Die diesjährigen Wiener Festwochen waren geprägt vom Widerspruch zwischen poppiger Unterhaltung und Kunst, indem sie sich mit der publikumswirksamen Öffnung oberflächlicher Kulinarik und Party-Lifestyle zuwandten, so dass ästhetisch profilierte Positionen auf der Strecke blieben.

Trashig-düstere „Lear“-Performance

Wie etwa bei „Promised Ends: The Slow Arrow of Sorrow and Madness“ des Kollektivs Saint-Genet aus Seattle, das Motive aus Shakespeares „Lear“ mit US-Katastrophenmythen zu einer trashig-düsteren Performance mit Blutegeln, Honig, Sand und weißen Hasen verknüpft und keine genuine Sprache oder gesellschaftskritische Intensität findet. Über die Grenzen engagierter multikultureller Workshops gelangt wiederum „Die selbsternannte Aristokratie“ von Monika Gintersdorfers Gruppe La Fleur mit Emigranten aus Paris und Hamburg nicht hinaus.

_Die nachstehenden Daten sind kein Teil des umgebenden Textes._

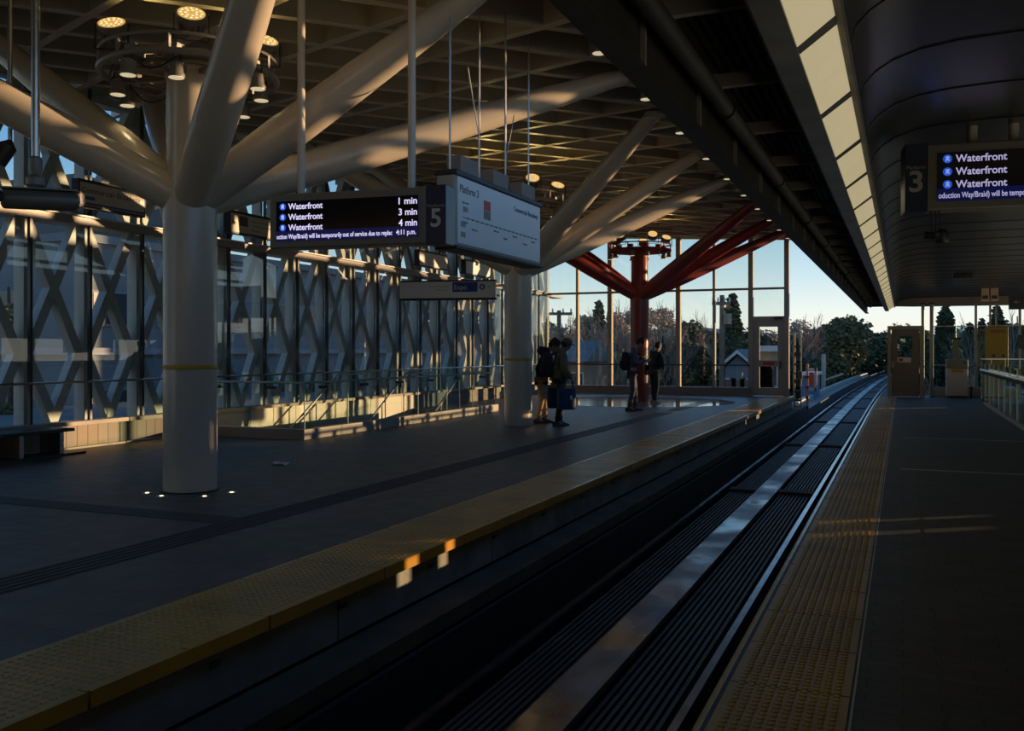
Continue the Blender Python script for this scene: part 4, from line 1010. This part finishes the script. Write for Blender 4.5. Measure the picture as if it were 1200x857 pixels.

Ähnliches gilt für „Traiskirchen. Das Musical“ des Wiener KünstlerInnenkollektivs Die Schweigende Mehrheit von Tina Leisch mit in Österreich gestrandeten Flüchtlingen. Und selbst „Democracy in America“ über den Puritanismus des 19. Jahrhunderts des für sein komplexes Bildertheater gefeierten Romeo Castellucci enttäuscht durch langatmigen Verismus, während Ivo van Hoves holzschnittartige Hochglanzversion von Viscontis „Obsession“ mit Hollywood-Star Jude Law in Pathos und Kitsch versinkt.

Seltene Momente der Intensität

Wesentlich unspektakulärer, doch im Bewusstsein für den Umgang mit Themen und ästhetischen Mitteln umso eindrücklicher, gelang „Während ich wartete“ von dem syrischen Regisseur Omar Abusaada. Traditionell dialogisch und mit Videobildern aus dem Arabischen Frühling erzählt, vermittelte sich der Kriegsalltag einer Familie in Damaskus, die sich um das Bett eines jungen Komapatienten versammelt: Metapher für eine Weltgemeinschaft im Zustand untätigen Wartens auf bessere Zeiten - unsentimental und ohne moralisch zu werden.

Ebenso ermutigend, doch wesentlich abstrakter, vermittelte das australischen Back to Back Theatre mit intellektuell beeinträchtigten Menschen in „Lady Eats Apple“ die biblische Vertreibung aus dem Paradies. Die dunkle Höhle des Zuschauerraums verwandelt sich in einen weißen Raum, in dem sich durch geometrische Projektionen bei der Erzählung von Nahtoderfahrungen die eigene Wahrnehmung aufzulösen schien, um am Ende in einen nahezu leeren Zuschauerraum zu blicken, wo sich ein Paar seine Liebe gesteht und Gott tot zurückbleibt. Es waren seltene Momente von Intensität bei den nunmehr in Verwertungszusammenhänge verstrickten Wiener Festwochen.